Dylan wrote other birthday poems, ‘Twenty-four Years’ and ‘Poem on his Birthday’, but this one is also regarded by Dylan as his first ‘place poem’ (as he noted in a letter of 26 August 1944). Set in Laugharne, the poet walks to the top of the hill and from his vantage point sees the town mapped out below him. Here he is a witness to nature and the changing seasons. The repetition of the word ‘border’ demonstrates not only the physical but the metaphorical liminality of his situation; he is at the threshold between maturity and adolescence, the divide between summer and winter. There he can view and clearly remember the spring and summer of his youth, those reminiscences brought to the present as the tears of the ‘long dead child’ ‘burned my cheeks and his heart moved in mine.’
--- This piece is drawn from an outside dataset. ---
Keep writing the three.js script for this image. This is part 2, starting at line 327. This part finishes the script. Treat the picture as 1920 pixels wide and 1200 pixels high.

In a letter to Vernon Watkins of 30 August 1944, Dylan writes of the poem: ‘it’s got, I think, a lovely slow lyrical movement.’ Indeed, the poem flows very easily, with variations in line length, run-on lines and single sentences occupying one or more stanzas. This apparently loose flow is, however, beautifully deceptive, as when you examine the structure and syllable patterns, both are technically tight and meticulous. Similarly, on first read there does not appear to be a regular rhyme scheme. Upon further examination, though, you note there is heavy use of assonance-vowel rhymes which add to the fluidity of the piece.
The poem finishes with the wish: ‘O may my heart’s truth/ Still be sung/ On this high hill in a year’s turning.’ With so many people and places celebrating Dylan’s words to this day, we can only hope he would view this as a wish fulfilled.